**INSTRUCTIONS TO FOLLOW**
Omit pictures and quote the listing below line by line, from its start through the line that holds "lpg = G().tube([p".

**INFORMATION SHOWN**
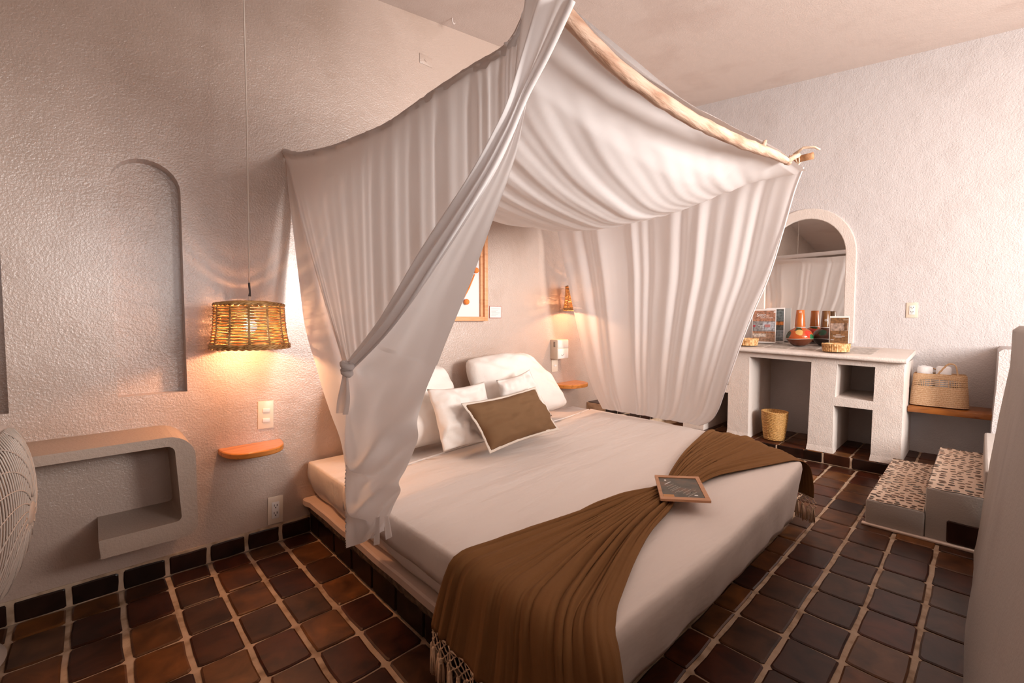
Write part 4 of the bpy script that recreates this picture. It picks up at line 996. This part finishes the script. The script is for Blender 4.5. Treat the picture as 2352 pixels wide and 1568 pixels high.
q = pf_(1752, 338); G().tube([q + Vector((0, 0, -.005)), q + Vector((.012, -.004, .028)), q + Vector((.028, -.004, .036))], [.014, .009, .006], 8).build('side_branch', m_drift, fp, True)
q = pf_(1805, 372); G().tube([q, q + Vector((.05, -.02, .030)), q + Vector((.10, -.03, .052))], [.016, .014, .012], 8).build('side_branch', m_drift, fp, True)
RP = [Vector((2.14, .0, 2.15)), Vector((2.12, -1.0, 2.15)), az(1868, 357, 2.158)]
rp = knotty(RP, lambda t: .019, 30, 8, m_bark, 'canopy_pole'); tag(rp, 'brown wooden pole over the right curtain, its cut end sticking out at the front corner', 'pole')
g = G(); c = RP[1].lerp(RP[2], .90)
for k in range(5):
    o_ = Vector((0, -.012 * k + .02, 0)); g.tube([c + o_ + Vector((.028 * math.cos(a), .018 * math.sin(2 * a + k) * .4, .032 * math.sin(a))) for a in [2 * PI * i / 18 for i in range(18)]], .0035, 5, closed=True)
g.tube([c + Vector((.0, .0, .03)), c + Vector((-.01, -.05, .055)), c + Vector((.01, -.10, .05)), c + Vector((.015, -.125, .03))], [.010, .007, .006, .005], 6)
rope = g.build('rope_lashing', m_cord, rp, True); rope['kind'] = 'stuff'
ATP = [(657, 352), (690, 359), (760, 347), (830, 322), (900, 291), (1000, 223), (1090, 166), (1160, 126), (1195, 85), (1240, -20)]
AT = [pl(u, v) for u, v in ATP]; AT[0] = Vector((-.088, -.006, AT[0].z - .06)); 
AT[0].z = ay(657, 352, 0).z
lpg = G().tube([p + Vector((-.004, 0, .004)) for p in resample(AT, 90)[1:88]], .006, 8); lp = lpg.build('canopy_pole', m_drift, None, True); tag(lp, 'thin canopy pole hidden in the top hem of the left curtain', 'pole')

# ------------------------------------------------------------------ canopy cloths
def drape(name, left, right, nu, nv, disp, nrm_, parent, mat=None, off=0):
    """ruled cloth between two side lines (top to bottom); disp(u, v) along nrm_"""
    Lp, Rp = resample(left, nv), resample(right, nv); nn = Vector(nrm_).normalized()
    g = G().grid(lambda a, b2: Lp[round(b2 * nv)].lerp(Rp[round(b2 * nv)], a) + nn * (disp(a, b2) + off), nu, nv)
    return g.build(name, mat or m_veil, parent, True)
def pleats(u, freq, seed, sharp=1.0):
    a = math.sin(u * freq * 2 * PI + 2.6 * nz(u * 5, seed)); b2 = math.sin(u * freq * 4.7 * PI + 1 + 3.5 * nz(u * 8, seed + 3)); c = nz(u * freq * .6, seed + 7)
    return a * .5 + b2 * .28 + c * .7
lc_ = thing('left_curtain', 'white cotton curtain on the lamp side of the bed, tied in a knot halfway down', 'curtain')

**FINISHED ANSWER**
Write part 4 of the bpy script that recreates this picture. It picks up at line 996. This part finishes the script. The script is for Blender 4.5. Treat the picture as 2352 pixels wide and 1568 pixels high.
q = pf_(1752, 338); G().tube([q + Vector((0, 0, -.005)), q + Vector((.012, -.004, .028)), q + Vector((.028, -.004, .036))], [.014, .009, .006], 8).build('side_branch', m_drift, fp, True)
q = pf_(1805, 372); G().tube([q, q + Vector((.05, -.02, .030)), q + Vector((.10, -.03, .052))], [.016, .014, .012], 8).build('side_branch', m_drift, fp, True)
RP = [Vector((2.14, .0, 2.15)), Vector((2.12, -1.0, 2.15)), az(1868, 357, 2.158)]
rp = knotty(RP, lambda t: .019, 30, 8, m_bark, 'canopy_pole'); tag(rp, 'brown wooden pole over the right curtain, its cut end sticking out at the front corner', 'pole')
g = G(); c = RP[1].lerp(RP[2], .90)
for k in range(5):
    o_ = Vector((0, -.012 * k + .02, 0)); g.tube([c + o_ + Vector((.028 * math.cos(a), .018 * math.sin(2 * a + k) * .4, .032 * math.sin(a))) for a in [2 * PI * i / 18 for i in range(18)]], .0035, 5, closed=True)
g.tube([c + Vector((.0, .0, .03)), c + Vector((-.01, -.05, .055)), c + Vector((.01, -.10, .05)), c + Vector((.015, -.125, .03))], [.010, .007, .006, .005], 6)
rope = g.build('rope_lashing', m_cord, rp, True); rope['kind'] = 'stuff'
ATP = [(657, 352), (690, 359), (760, 347), (830, 322), (900, 291), (1000, 223), (1090, 166), (1160, 126), (1195, 85), (1240, -20)]
AT = [pl(u, v) for u, v in ATP]; AT[0] = Vector((-.088, -.006, AT[0].z - .06)); 
AT[0].z = ay(657, 352, 0).z
lpg = G().tube([p + Vector((-.004, 0, .004)) for p in resample(AT, 90)[1:88]], .006, 8); lp = lpg.build('canopy_pole', m_drift, None, True); tag(lp, 'thin canopy pole hidden in the top hem of the left curtain', 'pole')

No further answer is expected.